Jeramey Jannene
Eyes on Milwaukee

City Moves to Demolish Northridge Mall

Condemnation order starts process to razing building and perhaps seizing property.

By - Apr 11th, 2019 12:23 pm
Northridge Mall. Photo by Jeramey Jannene.

Northridge Mall. Photo by Jeramey Jannene.

Mayor Tom Barrett and Alderwoman Chantia Lewis want action on the vacant Northridge Mall.

The mall has been closed for more than 15 years, but the city has been hamstrung in its ability to pursue redevelopment because the mall’s owner, a Chinese investment group, has declined to rehab the property or accept different purchase offers.

“Today we are saying no more,” said Lewis at a press conference announcing the city is condemning the building, a precursor to demolition.

The ownership group, known as the US Black Spruce Enterprise Group, acquired the former mall in 2008 and announced plans to create a trade market for Chinese companies to sell their products to American consumers.

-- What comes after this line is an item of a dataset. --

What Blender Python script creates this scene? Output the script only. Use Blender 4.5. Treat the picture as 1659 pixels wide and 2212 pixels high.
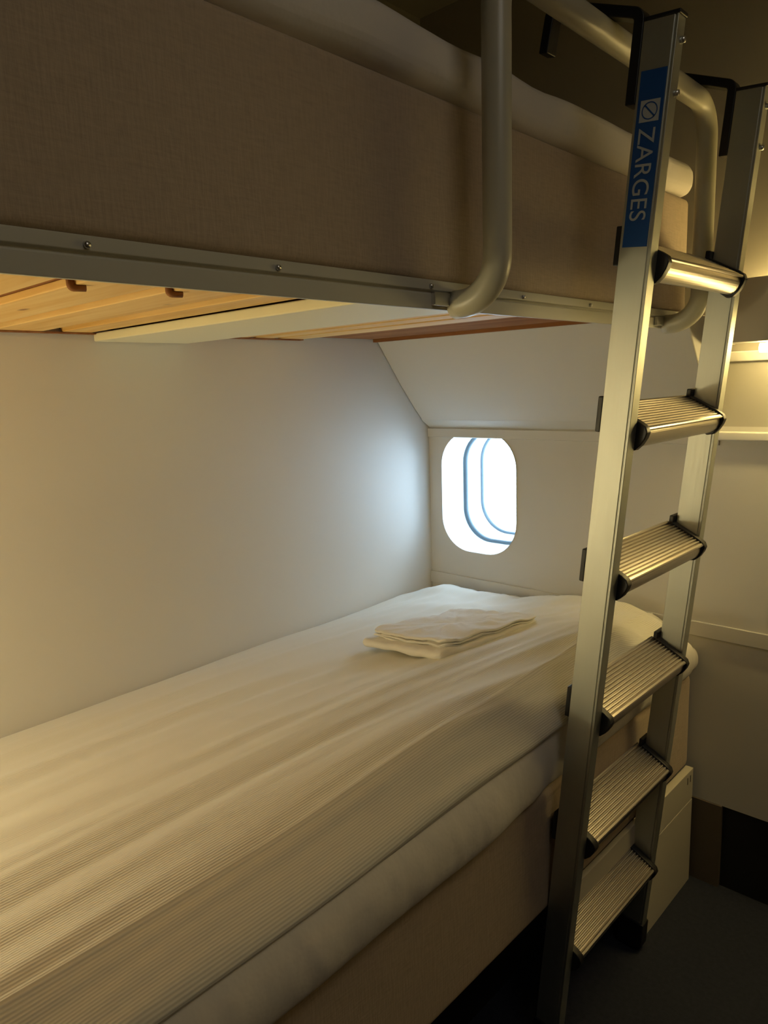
import bpy, bmesh, math, random
from mathutils import Vector, Matrix, noise
random.seed(7)
for o in list(bpy.data.objects): bpy.data.objects.remove(o)
S = bpy.context.scene
COL = S.collection

# ------------------------------------------------------------------ camera
f_px = 1564.05
right = Vector((0.72798058, 0.68482481, -0.03254615))
down = Vector((0.09379291, -0.14650368, -0.98475356))
fwd = Vector((-0.6791518, 0.71382887, -0.17088354))
cam = bpy.data.cameras.new('camera')
cam.sensor_fit = 'VERTICAL'; cam.sensor_height = 24.0
cam.lens = f_px / 2212.0 * 24.0
cam.clip_start = 0.02
co = bpy.data.objects.new('camera', cam); COL.objects.link(co)
M = Matrix((right, -down, -fwd)).transposed().to_4x4()
M.translation = Vector((0, 0, 1.45))
co.matrix_world = M
S.camera = co

# ------------------------------------------------------------------ light
S.view_settings.view_transform = 'Standard'
S.view_settings.look = 'None'
S.view_settings.exposure = 0.0
S.view_settings.gamma = 1.0
S.view_settings.use_curve_mapping = False
S.cycles.max_bounces = 12
S.cycles.diffuse_bounces = 8
S.cycles.glossy_bounces = 5
S.cycles.transparent_max_bounces = 12
S.cycles.sample_clamp_indirect = 4.0
S.cycles.use_denoising = True

w = bpy.data.worlds.new('daylight'); S.world = w; w.use_nodes = True
bg = w.node_tree.nodes['Background']
bg.inputs[0].default_value = (0.62, 0.82, 1.0, 1)
bg.inputs[1].default_value = 16.0

def area(name, loc, rot, sx, sy, power, color, portal=False, spread=math.pi):
    l = bpy.data.lights.new(name, 'AREA'); l.shape = 'RECTANGLE'; l.size = sx; l.size_y = sy
    l.energy = power; l.color = color; l.spread = spread
    if portal: l.cycles.is_portal = True
    o = bpy.data.objects.new(name, l); COL.objects.link(o); o.location = loc; o.rotation_euler = rot
    return o
area('window_daylight', (-1.447, 2.262, 1.08), (-math.pi/2, 0, 0), 0.34, 0.46, 1.0, (1, 1, 1), portal=True)
# warm reading lamp at the head of the lower bunk (just outside the frame)
rl = bpy.data.lights.new('reading_lamp', 'POINT'); rl.energy = 9.0; rl.color = (1.0, 0.86, 0.50); rl.shadow_soft_size = 0.05
ro = bpy.data.objects.new('reading_lamp', rl); COL.objects.link(ro); ro.location = (-1.36, -0.30, 1.10)
# dim overhead fill light, added to lift the cabin; its source is unseen
area('overhead_fill', (0.50, 0.45, 2.50), (0, 0, 0), 0.4, 0.7, 2.8, (1.0, 0.91, 0.76))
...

But that project has not moved forward, much to the frustration of city officials.

Lewis said she last met with representatives of the group when they were in town last fall. “They were very evasive and not willing to commit to any development,” said the alderwoman. She said she gets asked about what’s happening at the site every day. Barrett said he has never met with the current owners.

“The investment company that owns the mall has been very difficult to deal with,” said Department of City Development Commissioner Rocky Marcoux in late 2017. “They have not been a good steward of the property, but they also have not been a good communicator.”

A simple array of figures from acting Department of Neighborhood Services Commissioner Thomas G. Mishefske illustrates Marcoux’s claim of poor stewardship. The property was acquired by Black Spruce for $6 million in 2008 and includes almost 900,000 square feet of space. But today it’s assessed for only $81,000 and needs $6 million in repairs said Mishefske. The roof is failing, scrappers have illegally stripped many of the mechanical systems and the masonry is in disrepair. The cratering assessment and growing repair costs place it far below the 50 percent threshold of assessed value the city must meet before issuing a raze order.

So why did city officials wait so long to move on this? Neither Barrett or Mishefske identified a specific call to action when asked, but the mayor repeatedly cited safety and the declining condition of the building. Lewis said a video created late in  2017, legally filmed inside a small portion of the mall, inspired a wave of vandalism and trespassing

The city, through the Department of Neighborhood Services, has recently begun aggressively citing the company for code violations, including unsecured entryways. It issued the 20-day condemnation order this morning and could tear the property down if the owner doesn’t respond. The mall owners retain the right to appeal the order in Circuit Court.

The cost of the demolition, which Mishefske estimated could range from $10 to $12 million before environmental abatement is considered, would be added to the parcel’s property tax bill and if it remains unpaid could allow the city to seize the building in property tax foreclosure. But the city is likely months, if not years, from getting to that point. It would have to absorb the cost of the demolition, an amount greater than four times the city’s 2018 demolition and deconstruction budget — which may help explain the delay in moving to raze the building. “That’s something we are working on,” said Barrett in response to a question if the city would pursue a tax-incremental financing district to borrow the needed funds for demolition.

Should the city acquire the mall, it could merge the land from the mall with land freed up from demolishing the attached former Boston Store building. The city recently submitted a grant application to the Wisconsin Economic Development Corporation for $250,000 to support demolishing the vacant department store.

Bill Penzey, owner of Penzey’s Spices, bought the former Boston Store building in 2013 and attempted to acquire the rest of the mall, with the support of the city, for a corporate headquarters and warehouse for his company. He wasn’t able to reach a deal on acquiring the mall and donated the Boston Store property to the city in December 2017. The city has also acquired the ring road that surrounds the mall.

A design charette, intended to create a shared vision for the space, was led that year by UW-Milwaukee and the city. It identified future uses for the mall including an open-air retail market and industrial development.

The mall opened in 1972 and closed its doors in 2003. Northridge failed for a number of reasons, including a lack of direct freeway access, chain bankruptcies, the cyclical nature of malls and a negative perception created following Jesse Anderson‘s murder of his wife in a mall parking lot and subsequent false claim that the couple was attacked by two black males. The mall’s competitors, including Mayfair, Brookfield Square, Southridge and Bayshore, have all received substantial public subsidies to help finance updates in the years since Northridge closed.

Menards and Pick ‘n Save were brought in as new retail anchors, with outward facing stories, shortly after the mall closed. The Pick ‘n Save grocery store closed in 2015, but Lewis said the Menards and surrounding outlot properties provide a base to grow from in the future.